Per Philippine Statistics Authority data, the rice shortage is 23 percent of demand, with a rice self-sufficiency ratio of 77 percent since 2022, the lowest in 20 years.
Since 2022, rice imports have kept climbing, by 30 percent. The world’s largest rice exporter, India, has severely curbed rice exports (down 28 percent in the first quarter 2024), sending rice prices to multi-year high, which highs will last throughout this year.
Philippine inflation has been high, at 3.7 percent in March 2024 and 3.8 percent in April.
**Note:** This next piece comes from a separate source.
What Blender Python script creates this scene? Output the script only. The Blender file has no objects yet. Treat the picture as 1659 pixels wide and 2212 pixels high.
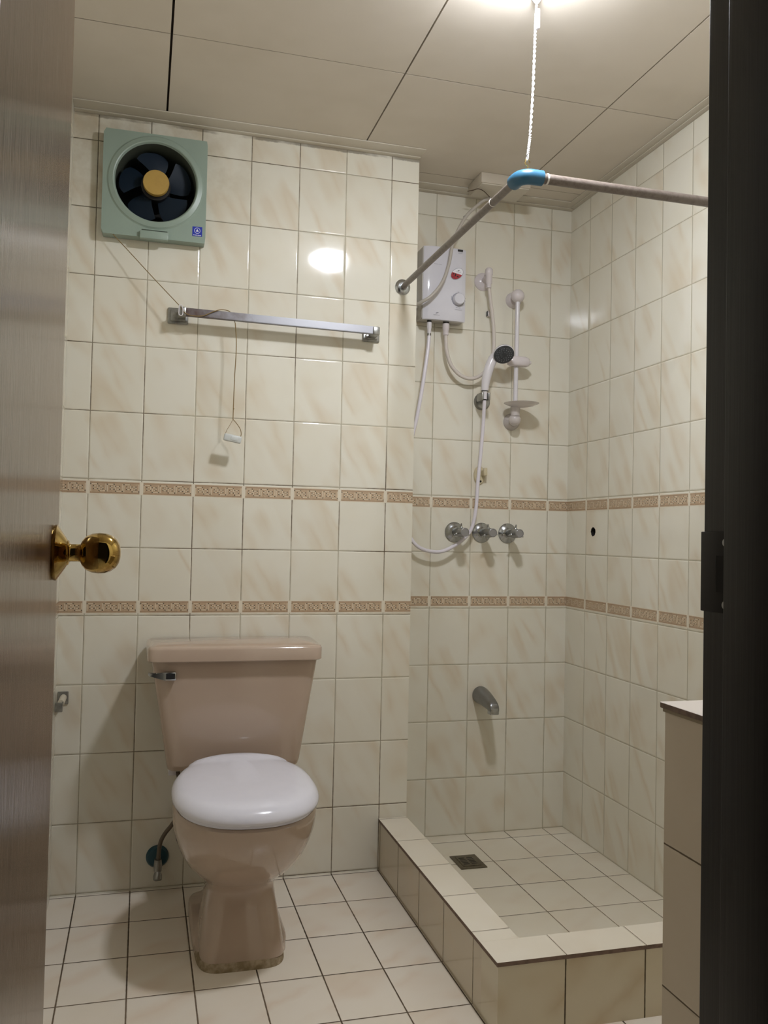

So the raging issue of the day is not about an anti-Marcos lying drug agent nor a small town Central Luzon mayor of doubtful Philippine citizenship and provenance. It is food.
Food is 50 points of the 100-point consumer basket of the poor. Of the 50 points of food, rice alone accounts for 15 points.
“It’s still all about rice. The inflation rates of all major commodities are in the single digits, except rice, and rice alone,” says Albay Rep. Joey Salceda, an economist, and chair of the House ways and means committee.
“The management of this rate – within our inflation targets, but still painful for the poorest households must be centered primarily on rice,” reckoned Salceda.
The House of Representatives under Speaker Martin Romualdez is leading the effort to amend Republic Act (RA) No.11203 or the Rice Tariffication Law (RTL).
The proposed amendments include restoring the National Food Authority (NFA)’s power to directly sell relatively cheaper rice to the market and expected to give massive relief to consumers.
However, the Foundation for Economic Freedom (FEF) has cautioned Congress against amending the Rice Tariffication Law (RTL or RA 11203 of 2019), particularly on restoring the graft-ridden NFA’s power to import and retail rice.
FEF insists on reducing rice tariff from 35 percent to 10 percent, which it claims “would lower the landed cost of imported rice and exert downward pressure on its wholesale and retail prices.”
FEF hails the RTL as the most significant reform in the rice policy landscape since the 1970s.
RTL enabled the country to become fully compliant with the international commitment to the World Trade Organization (WTO) and eased NFA’s staggering P170-billion debt incurred by its “buy high and sell low” strategy which FEF dismissed as a sure formula for bankruptcy.
RTL removed rent-seeking activities in the rice value chain, from procurement to the logistics, the handling and marketing of rice. RTL tamed rice inflation from 2019 up to 2022.
RTL generated around P80 billion in tariff revenues, which money was intended to enhance the productivity of small rice farmers, the poorest of the poor.
If indeed government must import rice, FEF suggests instead the Philippine International Trading Corporation (PITC), which is under the Department of Trade and Industry (DTI). It was a dormant state corporation and therefore has no known record of corruption.